A sense of place

December 3, 2009

Our neighbor, Rohnert Park, is considering a development on the old Agilent site, a sprawling 200 acre former business campus that was set down amidst the hay fields 25 years ago originally as Hewlett-Packard. I remember feeling alarmed and powerless when it was being built near our place. The floodgates had been opened, our idyllic property, 5 minutes from town but surrounded by grasslands and open space was doomed it seemed. Nothing much came of it then. A high-tech campus is a pretty quiet one and the empty buildings that remained after Agilent left proved to be sentinels that kept Rohnert Park’s hunger for expansion at bay. Until now.

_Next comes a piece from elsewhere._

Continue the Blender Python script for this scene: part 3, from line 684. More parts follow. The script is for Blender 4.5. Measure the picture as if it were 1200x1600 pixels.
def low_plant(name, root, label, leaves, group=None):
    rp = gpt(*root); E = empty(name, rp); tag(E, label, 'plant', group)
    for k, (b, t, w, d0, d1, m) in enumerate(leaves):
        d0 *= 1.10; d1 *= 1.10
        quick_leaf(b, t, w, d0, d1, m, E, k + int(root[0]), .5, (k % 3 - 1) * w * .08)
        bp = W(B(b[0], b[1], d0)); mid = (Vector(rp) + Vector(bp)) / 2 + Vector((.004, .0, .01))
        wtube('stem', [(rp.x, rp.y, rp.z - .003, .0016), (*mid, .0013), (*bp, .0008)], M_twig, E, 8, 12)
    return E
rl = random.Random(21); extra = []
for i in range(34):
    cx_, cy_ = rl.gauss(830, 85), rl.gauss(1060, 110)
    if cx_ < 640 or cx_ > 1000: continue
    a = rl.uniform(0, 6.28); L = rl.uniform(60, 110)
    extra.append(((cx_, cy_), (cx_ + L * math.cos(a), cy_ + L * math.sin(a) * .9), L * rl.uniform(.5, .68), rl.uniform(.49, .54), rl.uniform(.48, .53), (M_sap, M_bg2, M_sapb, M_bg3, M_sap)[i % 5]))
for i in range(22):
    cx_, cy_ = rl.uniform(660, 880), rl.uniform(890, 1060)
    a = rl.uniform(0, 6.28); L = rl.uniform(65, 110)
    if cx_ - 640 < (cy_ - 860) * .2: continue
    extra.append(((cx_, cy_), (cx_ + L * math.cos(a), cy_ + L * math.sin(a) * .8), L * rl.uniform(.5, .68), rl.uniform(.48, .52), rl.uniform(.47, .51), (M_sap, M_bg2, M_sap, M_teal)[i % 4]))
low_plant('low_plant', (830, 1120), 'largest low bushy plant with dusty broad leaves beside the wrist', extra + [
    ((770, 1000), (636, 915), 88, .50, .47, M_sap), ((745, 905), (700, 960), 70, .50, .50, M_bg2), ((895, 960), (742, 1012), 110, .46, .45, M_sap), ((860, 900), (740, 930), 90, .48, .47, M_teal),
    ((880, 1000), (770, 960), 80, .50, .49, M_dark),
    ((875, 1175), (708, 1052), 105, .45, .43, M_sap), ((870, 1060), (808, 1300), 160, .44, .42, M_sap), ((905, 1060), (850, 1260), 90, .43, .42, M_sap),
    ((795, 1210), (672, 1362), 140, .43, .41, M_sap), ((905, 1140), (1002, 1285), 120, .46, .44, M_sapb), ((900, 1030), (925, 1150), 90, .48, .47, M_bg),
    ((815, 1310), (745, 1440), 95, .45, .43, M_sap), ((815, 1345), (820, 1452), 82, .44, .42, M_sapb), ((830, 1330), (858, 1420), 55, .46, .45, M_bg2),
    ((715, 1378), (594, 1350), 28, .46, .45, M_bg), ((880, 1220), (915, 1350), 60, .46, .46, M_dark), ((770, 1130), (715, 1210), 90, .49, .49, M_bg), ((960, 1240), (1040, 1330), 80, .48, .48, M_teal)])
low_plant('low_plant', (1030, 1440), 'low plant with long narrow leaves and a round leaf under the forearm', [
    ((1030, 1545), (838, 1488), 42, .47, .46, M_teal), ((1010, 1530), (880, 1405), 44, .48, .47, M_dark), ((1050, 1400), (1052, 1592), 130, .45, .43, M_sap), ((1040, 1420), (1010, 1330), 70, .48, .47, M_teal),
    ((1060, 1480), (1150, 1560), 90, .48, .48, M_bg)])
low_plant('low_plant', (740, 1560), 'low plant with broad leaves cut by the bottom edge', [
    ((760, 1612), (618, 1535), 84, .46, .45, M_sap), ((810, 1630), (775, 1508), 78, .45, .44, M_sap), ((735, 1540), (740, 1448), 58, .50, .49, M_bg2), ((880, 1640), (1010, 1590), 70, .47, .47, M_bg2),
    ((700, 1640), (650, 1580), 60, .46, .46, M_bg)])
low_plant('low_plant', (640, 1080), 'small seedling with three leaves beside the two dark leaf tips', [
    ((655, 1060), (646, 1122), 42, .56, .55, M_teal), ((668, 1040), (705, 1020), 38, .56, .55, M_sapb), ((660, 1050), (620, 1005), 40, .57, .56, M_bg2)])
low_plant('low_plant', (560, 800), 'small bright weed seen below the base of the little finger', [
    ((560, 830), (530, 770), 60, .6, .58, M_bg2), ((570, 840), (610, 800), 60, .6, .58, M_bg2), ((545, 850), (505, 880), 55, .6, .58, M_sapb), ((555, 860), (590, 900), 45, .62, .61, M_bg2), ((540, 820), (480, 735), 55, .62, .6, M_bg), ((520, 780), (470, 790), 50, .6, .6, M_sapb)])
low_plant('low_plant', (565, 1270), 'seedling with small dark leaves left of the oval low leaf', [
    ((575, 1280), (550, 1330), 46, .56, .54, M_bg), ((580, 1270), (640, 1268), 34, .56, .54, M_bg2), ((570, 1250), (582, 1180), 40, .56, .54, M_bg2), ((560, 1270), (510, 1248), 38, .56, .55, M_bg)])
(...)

Over the last few years the property was bought by local developers, now cloaked in green, and plans were rolled out touting an out-sized development as a lofty experiment in “New Urbanism”. There are plans for almost 2,000 homes, hundreds of business offices, restaurants, a fitness center, a grocery store and more. In other words, in an agricultural area surrounded by properties like ours that are zoned for low-density residential/agricultural; an area of federally protected habitat for the endangered California Tiger Salamander and disappearing wetlands; an area that struggles with enough water to serve the needs of the homes and businesses already here, a new town, re-zoned for high-density residential is to be built. At the same time, we couldn’t build another barn on our 3 acres without the equivalent of an act of Congress.

To be sure, “New Urbanism” is a laudable concept. Environmentalists are falling all over themselves to endorse Sonoma Mountain Village. But this is the wrong place.

Despite vehement protests, Cotati has just approved 62 new homes on a 10 acre parcel to the west of us. These developments are 2 handles of a vice grip that’s squeezing our rural neighborhood into a smaller and smaller space. At this rate we may be living in an historical park one day. “This is how people used to live before the sprawl,” they’ll say. “Isn’t it quaint?”

On satellite maps in the Draft Environmental Impact Report, the edge of our property is visible to the west of the project. It’s dismissed, along with the farms and ranches that surround it as “…a semi-rural area with no…sense of place.” This is how developers view our home.

As I look over the fields, the Willow on the eastern boundary of our property is a dark green impression against the thick morning fog. Goldfinches perch on the spindly upper branches, then let go and fall like acrobats on a high wire without a net, swoop up before they touch the ground and disappear among the yellowing leaves. The fields are brown and hard-packed now, but with the first rains the nascent grasses and wildflowers will push through the adobe soil once again and another cycle of life and death will begin.

Acorns hunker down, waiting for the winter rains and their chance to send up shoots in the spring. If the oaks weren’t mowed down and disked back into the soil every summer, they might take over these clear-cut fields and return this valley to its original splendor, the way I imagine it was when the first inhabitants lived here.

We cherish our 1920’s era property where we do a constant dance with the elements. What is to become of our home, our neighborhood, indeed, our planet when development like this tramps on through open space? Once it’s built, any chance of habitat recovery is gone forever. One need only look at the result of Rohnert Park’s planning decisions to see history in the process of repeating itself.

But today, a sense of home, of belonging, of history – indeed, a sense of place – reverberate through the crisp autumn morning in palpable waves.